«Una familia es como un río. El agua se contamina y va llegando a distintos cauces. Si no lo limpias, cada generación se baña otra vez en el mismo río», Abril Castillo.
A veces pienso en el día de mi cumpleaños y en la carga que lleva. Nací el 11 de marzo, pero antes de eso, la fecha ya se señalaba en mi familia porque también ese día nació mi abuelo; aunque 68 años atrás. Pienso en cómo mis padres decidieron esa fecha y cómo pasé mis primeras celebraciones con un pastel, una vela y un deseo compartido. Las cosas han cambiado porque él ya no está aquí para celebrar su vida junto con la mía, ahora sólo se señala esa fecha en el calendario con un nudito en la garganta por saber que él ya no cumplirá más años.
En Tarantela, Abril Castillo escribe sobre la muerte de su tío Jano y cómo, a partir de esta, el flujo de sus relaciones [extra]familiares gira en torno al dolor, al duelo y al recuerdo. Abril señala que su hermano Lucas nació el mismo año en que su tío murió. Percibí algo escondido entre las fechas, los meses en los que cada integrante nace y muere, como si se formara una telaraña inconsciente alrededor del sistema familiar. Siempre me ha intrigado ese afán de que algún miembro de la familia comparta algún tipo de aniversario con otro; quizá es una manera de honrarlos en vida, pero nunca se piensa en cómo serán las cosas cuando la muerte alcance a alguno de ellos.
En esta novela se compara a la familia con el fluir de los ríos y cómo la corriente del agua se contamina conforme sigue su curso, como pasa con las familias, sólo que el agua es sangre y el flujo recorre las venas que alojan tanto a la genética como a las emociones. Las gotas con las que una familia se empapa son herencias cargadas de símbolos: un nombre, una fecha, un apodo. Todo eso construye un pequeño imaginario que únicamente los miembros de la familia comprenden.

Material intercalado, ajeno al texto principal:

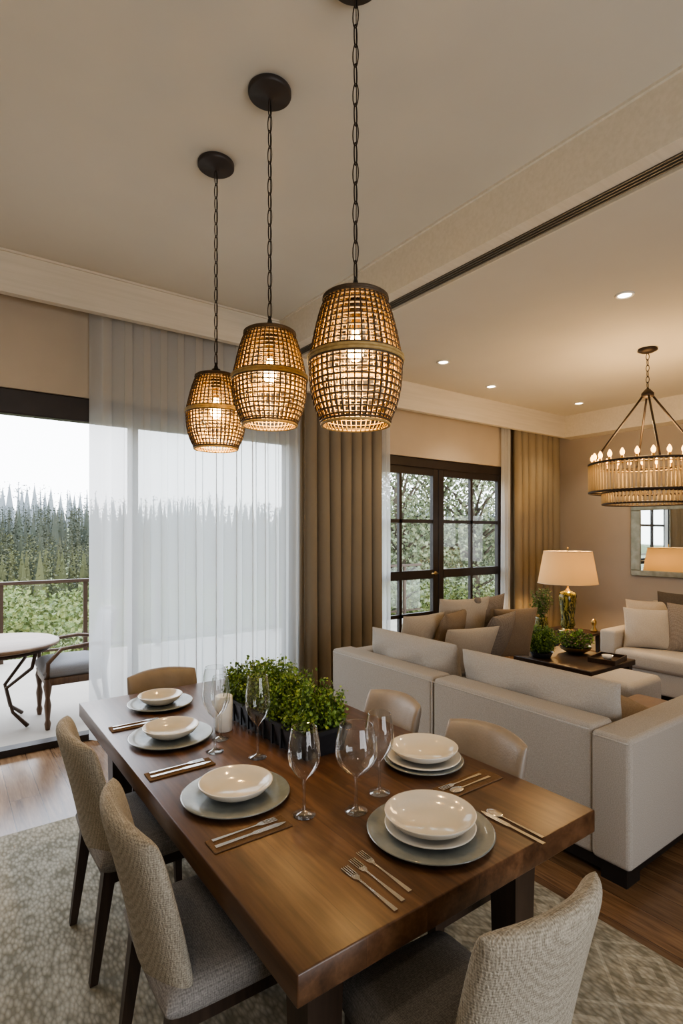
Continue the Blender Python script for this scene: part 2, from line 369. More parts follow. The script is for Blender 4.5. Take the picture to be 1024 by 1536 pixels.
b.build('air_vent')
simple('baseboard_right',(XR-.02,XR,YB,YW,0,.12,M_trim))
simple('baseboard_window',(6.02,XR-.02,YW-.02,YW,0,.12,M_trim))

b=MB(); Y0,Y1=4.56,4.66
b.box(-1.2,2.75,Y0,Y1,2.46,2.64,M_frame,.008,1)
b.box(-1.2,2.75,Y0,Y1,-.0,.05,M_frame)
b.box(-1.2,-1.12,Y0,Y1,.05,2.46,M_frame); b.box(2.67,2.75,Y0,Y1,.05,2.46,M_frame); b.box(1.22,1.28,Y0,Y1,.05,2.46,M_slat)
b.box(1.28,2.67,4.605,4.612,.05,2.46,M_pane)
b.build('door_1')
b=MB()
x0,x1=3.502,6.018
b.box(x0,x1,4.56,4.66,2.36,2.468,M_frame,.008,1); b.box(x0,x1,4.56,4.66,0,.07,M_frame)
b.box(x0,x0+.07,4.56,4.66,.07,2.36,M_frame); b.box(x1-.07,x1,4.56,4.66,.07,2.36,M_frame)
for (a,c) in ((3.57,4.755),(4.765,5.95)):
    b.box(a,a+.085,4.575,4.635,.07,2.36,M_frame,.006,1); b.box(c-.085,c,4.575,4.635,.07,2.36,M_frame,.006,1)
    b.box(a+.085,c-.085,4.578,4.632,2.28,2.36,M_frame); b.box(a+.085,c-.085,4.578,4.632,.07,.25,M_frame)
    b.box(a+.085,c-.085,4.578,4.632,1.07,1.17,M_frame)
    mid=(a+c)/2; b.box(mid-.02,mid+.02,4.585,4.625,.25,2.28,M_frame)
    for z in (1.74,.66): b.box(a+.085,c-.085,4.585,4.625,z-.02,z+.02,M_frame)
    b.box(a+.085,c-.085,4.603,4.608,.25,2.28,M_pane)
b.tube([(4.70,4.575,1.13),(4.70,4.53,1.13),(4.60,4.53,1.13)],.009,M_brass,8)
b.lathe([(0,0),(.022,0),(.022,.01),(0,.01)],M_brass,16,T(4.70,4.575,1.13)@RX(90))
b.build('door_2')
b=MB(); a,c=-.2,2.5; b.box(a,c,YB-.1,YB-.04,2.52,2.6,M_frame); b.box(a,c,YB-.1,YB-.04,0,.08,M_frame)  # unseen window added behind the camera to let in fill daylight
for x in (a,(a+c)/2-.03,c-.07): b.box(x,x+.07,YB-.1,YB-.04,.08,2.52,M_frame)
b.build('fill_window_1')

# ---------------------------------------------------------------- curtains
def curtain(name,xa,xb,y,z0,z1,mat,folds,amp,seed,irr=.7,pleat=False):
    rnd=random.Random(seed); n=folds*16; b=MB(); vs=[];fs=[]
    ph=[rnd.uniform(0,6) for _ in range(5)]; rows=18
    for j in range(rows+1):
        v=j/rows; z=z1+(z0-z1)*v
        for i in range(n+1):
            u=i/n; a=2*pi*folds*u+irr*math.sin(5*u+ph[0])+irr*.7*math.sin(11*u+ph[1])
            am=amp*(.75+.25*math.sin(9*u+ph[2]+.6*v))*(.85+.15*v)
            edge=min(1,min(u,1-u)*8)
            if pleat:
                sh=-(2*abs(math.sin(a/2))**.75-1); lat=-.35*am*math.sin(a)
            else:
                sh=math.sin(a); lat=.5*am*math.sin(2*a)
            yy=y+am*sh+.006*math.sin(3*v+8*u+ph[3])
            xx=xa+(xb-xa)*u+edge*(lat+.014*v*math.sin(13*u+ph[4]))
            vs.append((xx,yy,z))
    for j in range(rows):
        for i in range(n):
            a=j*(n+1)+i; fs.append((a,a+1,a+n+2,a+n+1))
    b.add(vs,fs,mat,True); return b.build(name)
curtain('sheer_curtain',.90,2.78,4.475,.02,3.40,M_sheer,13,.050,3,2.0)
curtain('sheer_curtain',3.80,3.92,4.49,.02,3.15,M_sheer,2,.02,4)
curtain('drape_curtain',2.79,3.78,4.432,.015,3.15,M_drape,7,.062,5,.5,True)
curtain('drape_curtain',6.02,7.05,4.432,.015,3.15,M_drape2,7,.062,6,.5,True)
curtain('sheer_curtain',5.82,6.0,4.49,.02,3.15,M_sheer,3,.018,8)

# ---------------------------------------------------------------- outdoors
b=MB(); b.box(-5,8,4.76,8.2,-.12,-.03,M_deck); b.build('balcony_deck')
b=MB()
for i in range(-4,8):
    x=.58+.97*i; b.box(x-.025,x+.025,7.98,8.03,-.03,.95,M_iron)
b.box(-4,7.8,7.965,8.045,.95,.99,M_iron); b.box(-4,7.8,7.99,8.02,.06,.09,M_iron)
b.box(-4,7.8,8.003,8.007,.10,.93,M_pane); b.build('balcony_railing')
def gz(y):
    if y<45: return -1.3-min(2.4,max(0,y-8.3)*.065)
    return -3.7+max(0,y-60)*.035
b=MB(); vs=[];fs=[]; n=60
for j in range(n+1):
    for i in range(n+1):
        x=-200+520*i/n; y=8.3+320*(j/n)**1.3
        vs.append((x,y,gz(y)+.25*math.sin(x*.1)*math.cos(y*.08)-.2))
for j in range(n):
    for i in range(n):
        a=j*(n+1)+i; fs.append((a,a+1,a+n+2,a+n+1))
b.add(vs,fs,M_grass,True); b.build('meadow_ground')
def dirpos(px,d):
    r=(px-512)/820*d; return (.5886*d+.8084*r,.8084*d-.5886*r)
b=MB()
def ftree(b,x,y,z,h,mats,kind,nl):
    w=h*(.16 if kind else .32)
    b.add([(x-w*.4,y,z),(x+w*.4,y,z),(x,y-w*.4,z),(x,y+w*.4,z),(x,y,z+h*.95)],[(0,2,4),(2,1,4),(1,3,4),(3,0,4)],mats[0])
    for _ in range(nl):
        t=R()**.8; a=U(0,2*pi)
        rr=w*((1-t)*1.1+.04) if kind else w*math.sqrt(max(0,1-(2*t*.92-1)**2))
        rr*=U(.55,1.05); p=(x+rr*math.cos(a),y+rr*math.sin(a),z+h*(.08+.88*t))
        s=h*U(.025,.055)*(1.1-.5*t); b.leaf(p,s*1.3,mats[int(R()*len(mats))],.8)
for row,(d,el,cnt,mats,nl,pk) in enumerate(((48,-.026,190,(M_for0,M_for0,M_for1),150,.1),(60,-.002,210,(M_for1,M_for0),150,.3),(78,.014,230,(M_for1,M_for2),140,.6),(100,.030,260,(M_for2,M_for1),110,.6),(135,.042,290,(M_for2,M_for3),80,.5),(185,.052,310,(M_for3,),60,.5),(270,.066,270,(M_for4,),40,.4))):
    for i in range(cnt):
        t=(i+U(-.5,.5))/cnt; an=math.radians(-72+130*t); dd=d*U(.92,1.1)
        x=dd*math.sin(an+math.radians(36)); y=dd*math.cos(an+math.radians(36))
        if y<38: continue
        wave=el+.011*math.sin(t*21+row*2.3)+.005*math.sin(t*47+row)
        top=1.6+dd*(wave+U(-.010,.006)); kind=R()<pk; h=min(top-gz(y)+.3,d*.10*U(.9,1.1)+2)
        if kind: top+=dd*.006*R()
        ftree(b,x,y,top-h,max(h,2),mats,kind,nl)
b.build('forest_treeline')
b=MB()
for k in range(105):
    d=U(11,32); px=U(-350,1000); x,y=dirpos(px,d)
    if y<9.3 or y>33: continue
    top=1.6-(74+ (30-d)*1.3)*d/820 + U(-.2,.1); base=gz(y)-.1; rr=U(.9,1.6)*(.7+d/40)
    for _ in range(1000):
        a=U(0,2*pi); e=math.asin(U(-.1,1)); q=U(.8,1.05)*(1+.15*math.sin(5*a))
        p=(x+rr*q*math.cos(a)*math.cos(e),y+rr*q*math.sin(a)*math.cos(e),base+(top-base)*q*math.sin(e))
        b.leaf(p,U(.07,.15)*(.6+d/30),M_bush1 if R()<.45 else M_bush2,.8)
b.build('garden_bushes')
for (px,d,h) in ((600,15,6.8),(655,18,8.0),(712,16,6.4),(760,22,9),(560,21,7.6),(830,23,8.5)):
    b=MB(); x,y=dirpos(px,d)
    b.tube([(0,0,0),(.1,.05,h*.3),(-.05,.1,h*.6),(0,0,h*.9)],[.16,.12,.08,.03],M_bark,8)
    cl=[]
    for _ in range(30):
        a=U(0,2*pi); hh=U(.22,1.0)*h; q=h*.25*math.sin(pi*min(1,hh/h*.85))*U(.3,1); c=Vector((q*math.cos(a),q*math.sin(a),hh)); cl.append(c)
        b.tube([(0,0,hh*.75),c*.6+Vector((0,0,hh*.33)),c],[.05,.03,.01],M_bark,4)
    for c in cl:
        for _ in range(170):
            v=Vector((U(-1,1),U(-1,1),U(-.8,.8)))*h*.11
            b.leaf(c+v,U(.08,.15),M_tr1 if R()<.4 else M_tr2,.7)
    b.build('broadleaf_tree',(x,y,gz(y)-.1))
b=MB()
b.lathe([(0,.665),(.46,.665),(.48,.675),(.48,.695),(.46,.705),(0,.705)],M_tw,40)
b.tube([(.40*math.cos(2*pi*i/24),.40*math.sin(2*pi*i/24),.64) for i in range(24)],.015,M_iron,6,True)
for i in range(4):
    a=pi/4+pi/2*i; ca,sa=math.cos(a),math.sin(a)
    b.tube([(.38*ca,.38*sa,.65),(.34*ca,.34*sa,.5),(.10*ca,.10*sa,.32),(.16*ca,.16*sa,.12),(.30*ca,.30*sa,.015)],[.016,.015,.014,.014,.018],M_iron,8)
b.build('patio_table',(.36,5.47,-.029))
b=MB()
for sx in (-1,1):
    b.lathe([(.018,0),(.026,.05),(.017,.08),(.028,.2),(.018,.26),(.034,.36),(.024,.40),(.028,.42)],M_pwood,12,T(sx*.24,.22,0))
    b.tube([(sx*.23,-.30,0.02),(sx*.23,-.24,.2),(sx*.23,-.22,.42),(sx*.22,-.26,.65),(sx*.21,-.33,.92)],[.02,.024,.024,.02,.017],M_pwood,8)
    b.tube([(sx*.24,.22,.42),(sx*.26,.22,.55),(sx*.27,.12,.66),(sx*.26,-.1,.68),(sx*.22,-.26,.66)],.017,M_pwood,8)
b.box(-.26,.26,-.24,.24,.36,.42,M_pwood,.01,2)
b.puff(.52,.50,.15,M_ccush,T(0,.01,.47)@RX(90),p=6)
b.puff(.44,.46,.09,M_ccush,T(0,-.26,.70)@RX(10),p=6)
b.tube([(-.21,-.33,.92),(0,-.35,.95),(.21,-.33,.92)],.018,M_pwood,8)
me=b.build('patio_chair',(.92,5.34,-.028),90)
place(me.data,'patio_chair.001',(-.52,5.6,-.028),-90)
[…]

La tinta fluye como el río y como la sangre
La historia de una familia se construye a partir de recuerdos y relatos que pasan de boca en boca. Abril integra los cuadernos de su abuelo a la narración y crea una mezcla de voces y de perspectivas acerca de un acontecimiento en particular: la dolorosa muerte de Jano. Así, hila pensamientos en torno al lenguaje y a la escritura. «Ser un objeto de sí mismo en vez de sujeto. Mirarse desde fuera y verse mejorar. Eso hace la escritura». Así, la narradora traza una serie de reflexiones que ponen a dialogar a la escritura con la muerte y con la vida.
La ermandad: «eres mi tarantela»
El cuarto capítulo lleva por título «Ermano» y, páginas atrás, la narradora revela su condición de hipocondríaca, que su cuerpo crea su propio malestar. El antídoto que parece funcionar es la «ermandad». Me pareció hermoso el juego que hace entre una falta de ortografía y la plenitud que acompaña el significado de [h]ermano para ella. Así, afirma que Lucas es su tarantela: «Lo que me sacude el veneno de estar viva». Entonces, se revela el significado del título. Tarantela es el diminutivo de la palabra «tarántula» en italiano, muchos años antes en una ciudad de Italia las picaduras de estos insectos eran mortales, tiempo después se descubrió que al sacudir el cuerpo de los enfermos el veneno salía por medio del sudor y lograban aliviarse. Así, se creó una danza que consistía en sacudir los cuerpos para acompañar a todos los que alojaban una picadura. Este final me llenó de ternura, se muestran dos antídotos para las mordidas de la vida: la escritura y la ermandad.